L’ultimo attacco armato della “primavera curda” risale al 5 agosto, e s’è svolto proprio lungo questo confine, quando alcuni miliziani hanno assaltato tre avamposti militari e ucciso 8 soldati turchi. Di questo risveglio militare, Ankara accusa Damasco, sostenendo che gli attacchi sono stati perpetrati dai ribelli curdi con lanciarazzi Rpg7 forniti dai servizi siriani. Sempre secondo le autorità turche, il regime del presidente Bashar al Assad avrebbe consegnato al partito curdo siriano Pyd, vicino al Pkk, il controllo di cinque province del nord lungo la frontiera con la
Turchia. E lo avrebbe fatto per contrastare la ribellione degli oppositori locali al regime. «Durante le manifestazioni contro Assad, ci capita spesso di essere aggrediti da esponenti del Pkk armati da Damasco », racconta Hossam Sayda, uno degli organizzatori delle proteste. «Tra gli attivisti curdi ce ne sono molti di estrazione pacifista ma la maggior parte sostiene l’Esercito libero siriano, che già controlla le aree di alcune città. Non si capisce se quelle regioni “liberate” siano già un pezzo della Siria post-Assad o un tassello di un possibile, nuovo Kurdistan».
La prima conseguenza internazionale della guerra civile in Siria è dunque l’inasprirsi di un conflitto mai sopito, quello tra Ankara e il braccio armato dei secessionisti del “Kurdistan turco”, una lotta che dura da 28 anni e che ha mietuto almeno 40 mila vittime, per lo più curde. La risposta del premier turco Recep Tayyip Erdogan non si è fatta attendere, soprattutto alla luce della nuova alleanza che il Pkk ha stretto in chiave antiturca con il potere siriano. Un’Alleanza che molti analisti interpretano anche come la vendetta dell’appoggio turco alla ribellione siriana sunnita contro il regime alauita di Assad.

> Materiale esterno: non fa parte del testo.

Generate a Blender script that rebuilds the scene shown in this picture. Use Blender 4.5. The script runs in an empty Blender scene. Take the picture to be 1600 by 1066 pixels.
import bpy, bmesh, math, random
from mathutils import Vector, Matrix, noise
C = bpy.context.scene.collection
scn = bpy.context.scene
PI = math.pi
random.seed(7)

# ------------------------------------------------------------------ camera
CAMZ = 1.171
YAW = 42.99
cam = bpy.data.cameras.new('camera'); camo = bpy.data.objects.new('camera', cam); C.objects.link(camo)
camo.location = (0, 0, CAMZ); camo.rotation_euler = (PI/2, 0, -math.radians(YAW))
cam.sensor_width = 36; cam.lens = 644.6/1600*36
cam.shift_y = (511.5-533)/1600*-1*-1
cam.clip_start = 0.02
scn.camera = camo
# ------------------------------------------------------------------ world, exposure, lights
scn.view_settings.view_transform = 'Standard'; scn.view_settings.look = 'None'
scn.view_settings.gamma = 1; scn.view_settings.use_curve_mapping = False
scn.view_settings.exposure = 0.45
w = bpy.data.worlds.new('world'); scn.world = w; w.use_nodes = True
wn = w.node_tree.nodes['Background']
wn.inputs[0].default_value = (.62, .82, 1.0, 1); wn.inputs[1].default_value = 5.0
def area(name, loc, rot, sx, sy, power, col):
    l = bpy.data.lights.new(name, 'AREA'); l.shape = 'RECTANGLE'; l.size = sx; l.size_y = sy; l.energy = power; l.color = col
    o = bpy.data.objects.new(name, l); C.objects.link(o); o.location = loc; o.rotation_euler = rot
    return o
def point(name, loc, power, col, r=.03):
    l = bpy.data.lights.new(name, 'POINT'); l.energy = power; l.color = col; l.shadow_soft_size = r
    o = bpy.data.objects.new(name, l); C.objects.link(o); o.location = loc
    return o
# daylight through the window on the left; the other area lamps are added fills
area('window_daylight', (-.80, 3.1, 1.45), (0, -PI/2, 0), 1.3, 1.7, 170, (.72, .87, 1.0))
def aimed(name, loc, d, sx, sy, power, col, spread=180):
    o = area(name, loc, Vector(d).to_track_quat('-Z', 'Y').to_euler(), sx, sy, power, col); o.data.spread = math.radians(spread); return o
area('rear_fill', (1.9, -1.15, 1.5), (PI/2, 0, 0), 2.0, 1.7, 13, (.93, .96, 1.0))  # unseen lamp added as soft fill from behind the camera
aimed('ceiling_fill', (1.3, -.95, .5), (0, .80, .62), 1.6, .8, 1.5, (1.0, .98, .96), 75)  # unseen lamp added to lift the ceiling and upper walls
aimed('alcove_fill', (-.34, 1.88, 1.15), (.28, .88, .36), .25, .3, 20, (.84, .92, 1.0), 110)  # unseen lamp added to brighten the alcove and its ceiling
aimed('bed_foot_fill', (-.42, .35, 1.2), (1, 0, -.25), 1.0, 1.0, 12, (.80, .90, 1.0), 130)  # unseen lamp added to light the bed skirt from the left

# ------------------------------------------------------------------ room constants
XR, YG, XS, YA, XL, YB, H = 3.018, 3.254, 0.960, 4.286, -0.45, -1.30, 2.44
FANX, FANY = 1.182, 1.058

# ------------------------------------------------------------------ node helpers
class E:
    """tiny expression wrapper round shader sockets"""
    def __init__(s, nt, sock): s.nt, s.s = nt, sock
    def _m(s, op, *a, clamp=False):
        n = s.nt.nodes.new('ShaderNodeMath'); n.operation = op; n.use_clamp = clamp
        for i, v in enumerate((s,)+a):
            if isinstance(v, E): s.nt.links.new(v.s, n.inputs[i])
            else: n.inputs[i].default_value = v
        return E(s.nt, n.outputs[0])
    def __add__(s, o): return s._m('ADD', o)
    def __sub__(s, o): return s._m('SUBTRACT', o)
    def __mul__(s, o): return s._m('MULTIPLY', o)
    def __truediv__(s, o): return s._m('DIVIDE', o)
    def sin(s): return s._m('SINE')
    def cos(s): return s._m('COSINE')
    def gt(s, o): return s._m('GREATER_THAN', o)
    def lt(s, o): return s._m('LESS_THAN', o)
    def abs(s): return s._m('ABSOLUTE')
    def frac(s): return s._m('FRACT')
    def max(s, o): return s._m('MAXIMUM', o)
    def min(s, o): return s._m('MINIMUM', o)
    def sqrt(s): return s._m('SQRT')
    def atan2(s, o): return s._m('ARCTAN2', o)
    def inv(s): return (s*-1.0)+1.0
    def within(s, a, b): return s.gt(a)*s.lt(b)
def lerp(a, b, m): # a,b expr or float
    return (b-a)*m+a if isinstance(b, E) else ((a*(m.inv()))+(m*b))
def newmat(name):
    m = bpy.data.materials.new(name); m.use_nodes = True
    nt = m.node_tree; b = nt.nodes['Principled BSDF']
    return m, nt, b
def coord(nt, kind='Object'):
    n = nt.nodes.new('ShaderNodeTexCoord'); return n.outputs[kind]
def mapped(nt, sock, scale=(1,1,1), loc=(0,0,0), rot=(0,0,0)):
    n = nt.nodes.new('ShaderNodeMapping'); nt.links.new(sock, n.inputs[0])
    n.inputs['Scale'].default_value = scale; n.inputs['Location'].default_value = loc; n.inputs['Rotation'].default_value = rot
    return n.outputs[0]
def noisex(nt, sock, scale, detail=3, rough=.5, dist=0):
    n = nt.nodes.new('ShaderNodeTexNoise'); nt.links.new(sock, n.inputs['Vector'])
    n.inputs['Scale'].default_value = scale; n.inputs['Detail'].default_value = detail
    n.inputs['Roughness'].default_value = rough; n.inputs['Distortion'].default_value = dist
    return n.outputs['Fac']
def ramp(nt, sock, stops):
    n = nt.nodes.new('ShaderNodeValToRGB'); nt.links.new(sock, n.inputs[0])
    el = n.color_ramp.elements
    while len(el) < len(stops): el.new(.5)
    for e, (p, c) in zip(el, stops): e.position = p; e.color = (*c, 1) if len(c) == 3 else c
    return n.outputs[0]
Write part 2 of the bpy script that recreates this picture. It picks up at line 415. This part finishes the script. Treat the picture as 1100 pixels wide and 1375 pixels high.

Dopo aver minacciato di inseguire
i “terroristi” curdi anche oltre il confine siriano, il premier turco ha dispiegato mezzi corazzati e tank lungo quel tratto di frontiera. Il suo governo ha anche chiuso ai civili sette aree della provincia di Hakkari, nell’Anatolia orientale, teatro di violenti scontri nelle ultime due settimane.
Queste “zone militari” sono state vietate anche ai giornalisti e ai deputati dell’opposizione. Alcuni testimoni raccontano che l’esercito turco e il Pkk combattono in queste ore una battaglia con diverse centinaia di uomini per parte.
Dal 1979, quando Abdullah
Ocalan, assieme ai vertici del Pkk che aveva appena fondato, trovò per vent’anni ospitalità a Damasco, la Siria era governata da Hafez al Hassad, padre di Bashar. Oggi come allora, il regime sembra utilizzare i ribelli curdi per punzecchiare il Paese confinante.
Venerdì scorso, Ankara ha
ricevuto l’appoggio di Washington: in visita a Istanbul, il segretario di Stato americano, Hillary Clinton, ha detto che la Siria non deve diventare un «santuario per i terroristi del Pkk». E del sostegno degli Stati Uniti, lo Stato turco ha gran bisogno: se Assad rimanesse al suo posto, Ankara avrebbe
per vicino un Paese sempre pronto a proteggere e armare i suoi storici nemici; se invece il regime di Damasco cadesse, il Consiglio nazionale siriano, diretto dal curdo Abdel Basset Sayda, farebbe di tutto per offrire alla minoranza l’autonomia che rivendica da decenni.